Sonntag, 05.07.2020 / 12:47 Uhr

Amerikanischer Rückzug aus dem Nahen Osten und israelische Annektionspläne

Von
Aus dem Netz

Eine lesenswerte Analyse, wie der amerikanische Rückzug aus dem Nahen Osten und das absehbare Ende westlicher Hegemonie die israelische Sicht auf eine mögliche Annektion von Teilen der Westbank bestimmen:

When Israeli defense planners who support an annexation move talk about a “window of opportunity” in Washington, they mean something larger than the expected end of the Trump presidency. There is a fear that America itself is in retreat, and with it a global order that could be relied upon to ensure some measure of stability and security for a small country like Israel.

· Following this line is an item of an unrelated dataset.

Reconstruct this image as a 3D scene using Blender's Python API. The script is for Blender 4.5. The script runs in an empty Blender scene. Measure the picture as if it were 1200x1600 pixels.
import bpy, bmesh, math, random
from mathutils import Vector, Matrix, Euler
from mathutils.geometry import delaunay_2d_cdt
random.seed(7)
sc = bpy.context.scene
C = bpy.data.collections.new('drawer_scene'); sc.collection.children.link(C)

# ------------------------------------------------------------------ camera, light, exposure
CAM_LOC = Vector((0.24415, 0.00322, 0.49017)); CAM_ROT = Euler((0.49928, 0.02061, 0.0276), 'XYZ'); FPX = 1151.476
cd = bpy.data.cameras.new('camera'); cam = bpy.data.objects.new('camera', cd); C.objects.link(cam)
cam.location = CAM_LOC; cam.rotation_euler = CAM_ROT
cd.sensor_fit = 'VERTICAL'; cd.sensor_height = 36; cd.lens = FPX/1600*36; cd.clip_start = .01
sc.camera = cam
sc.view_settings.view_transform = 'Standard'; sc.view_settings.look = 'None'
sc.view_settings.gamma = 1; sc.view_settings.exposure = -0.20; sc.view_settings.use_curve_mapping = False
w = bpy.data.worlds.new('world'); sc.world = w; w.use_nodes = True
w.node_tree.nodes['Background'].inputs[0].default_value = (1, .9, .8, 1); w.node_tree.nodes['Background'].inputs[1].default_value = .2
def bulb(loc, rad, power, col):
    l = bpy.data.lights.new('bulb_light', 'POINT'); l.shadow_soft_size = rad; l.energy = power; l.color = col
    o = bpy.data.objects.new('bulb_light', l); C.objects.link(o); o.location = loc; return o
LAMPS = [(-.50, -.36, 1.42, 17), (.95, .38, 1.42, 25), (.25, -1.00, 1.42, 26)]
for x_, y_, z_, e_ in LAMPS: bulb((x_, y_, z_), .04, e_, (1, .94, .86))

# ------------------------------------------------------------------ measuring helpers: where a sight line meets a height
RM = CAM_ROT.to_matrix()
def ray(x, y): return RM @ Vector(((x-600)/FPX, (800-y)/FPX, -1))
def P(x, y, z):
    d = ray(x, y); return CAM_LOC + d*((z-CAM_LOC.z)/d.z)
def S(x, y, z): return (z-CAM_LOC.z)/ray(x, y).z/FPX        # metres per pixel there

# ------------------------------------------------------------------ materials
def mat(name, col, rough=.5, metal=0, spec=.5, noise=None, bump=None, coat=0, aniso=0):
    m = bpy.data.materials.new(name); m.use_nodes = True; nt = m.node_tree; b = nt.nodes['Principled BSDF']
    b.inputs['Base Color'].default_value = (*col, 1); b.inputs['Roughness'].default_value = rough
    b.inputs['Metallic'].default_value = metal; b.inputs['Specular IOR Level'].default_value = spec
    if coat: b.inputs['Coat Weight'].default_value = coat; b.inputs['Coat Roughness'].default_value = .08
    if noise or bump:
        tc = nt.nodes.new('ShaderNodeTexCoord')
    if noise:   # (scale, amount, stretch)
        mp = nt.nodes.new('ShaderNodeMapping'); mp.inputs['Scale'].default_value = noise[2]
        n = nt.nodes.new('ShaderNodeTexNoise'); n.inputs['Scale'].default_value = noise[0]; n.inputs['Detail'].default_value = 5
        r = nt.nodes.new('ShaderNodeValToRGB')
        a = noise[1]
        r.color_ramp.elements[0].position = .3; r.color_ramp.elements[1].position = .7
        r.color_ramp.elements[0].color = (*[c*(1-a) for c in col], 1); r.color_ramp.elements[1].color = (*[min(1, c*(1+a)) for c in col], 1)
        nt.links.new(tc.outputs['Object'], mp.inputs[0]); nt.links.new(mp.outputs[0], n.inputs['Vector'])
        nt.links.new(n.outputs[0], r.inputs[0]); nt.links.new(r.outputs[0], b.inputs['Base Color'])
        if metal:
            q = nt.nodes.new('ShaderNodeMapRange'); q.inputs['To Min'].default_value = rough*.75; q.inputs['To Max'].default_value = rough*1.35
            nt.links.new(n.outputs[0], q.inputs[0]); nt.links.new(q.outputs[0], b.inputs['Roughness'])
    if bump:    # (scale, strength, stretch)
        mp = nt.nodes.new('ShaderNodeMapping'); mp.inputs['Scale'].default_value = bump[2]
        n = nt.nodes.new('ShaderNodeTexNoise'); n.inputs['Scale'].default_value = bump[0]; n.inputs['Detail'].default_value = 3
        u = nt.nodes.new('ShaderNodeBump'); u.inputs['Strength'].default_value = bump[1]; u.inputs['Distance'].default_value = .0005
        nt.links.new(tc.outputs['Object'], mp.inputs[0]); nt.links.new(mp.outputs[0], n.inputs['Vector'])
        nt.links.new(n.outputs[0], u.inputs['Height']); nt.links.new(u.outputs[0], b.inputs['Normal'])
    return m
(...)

“American hegemony is crumbling before our eyes,” said Dr. Eran Lerman, a prominent conservative defense thinker who supports the annexation plan, when asked by The Times of Israel this week why Netanyahu seemed so bent on the idea. Lerman is a grizzled veteran of such Israeli debates and an important voice in the conservative camp. After 20 years as a top analyst in Israel’s military intelligence directorate, Col. (res.) Lerman became a deputy national security adviser to Netanyahu and the National Security Council’s point man on foreign policy. He is now vice president of the Jerusalem Institute for Strategy and Security (JISS).

It is hard to exaggerate the effect of the sense of American retreat has on Israeli thinking. Even if the rumors of general American decline are exaggerated or premature, Washington’s retreat is more acutely felt in the Middle East because of the American pivot toward the Pacific and the strategic challenge of China. That is, the retreat here — the drawdown of troops and capabilities from the Middle East and Mediterranean and a growing unwillingness to engage and police — is a willful strategic choice. Neither a Republican nor a Democratic administration is likely to re-prioritize the Middle East in the foreseeable future.

A great deal of annexation’s downsides amount to possible fallout in international legal and diplomatic forums, from the UN to the European Union to the ICC. A lot of the underlying divide within Israel over the annexation is rooted in the debate about the relevance of those institutions sans American power.

As Lerman quipped, the rules that western European states ask Israel to follow “are in force only in western Europe.” The strategic choices Israel faces are not those of France, Germany or Britain.

In broad terms, this skeptical view holds that the global order is shaped by power, and a happy accident of history – the overwhelming power of the United States in the wake of WWII — imposed a thin veneer of moralizing legalisms on an international system still essentially ruled by hard power. That’s just how Americans like to conduct their foreign policy: everything America does in the world must be couched in moral terms.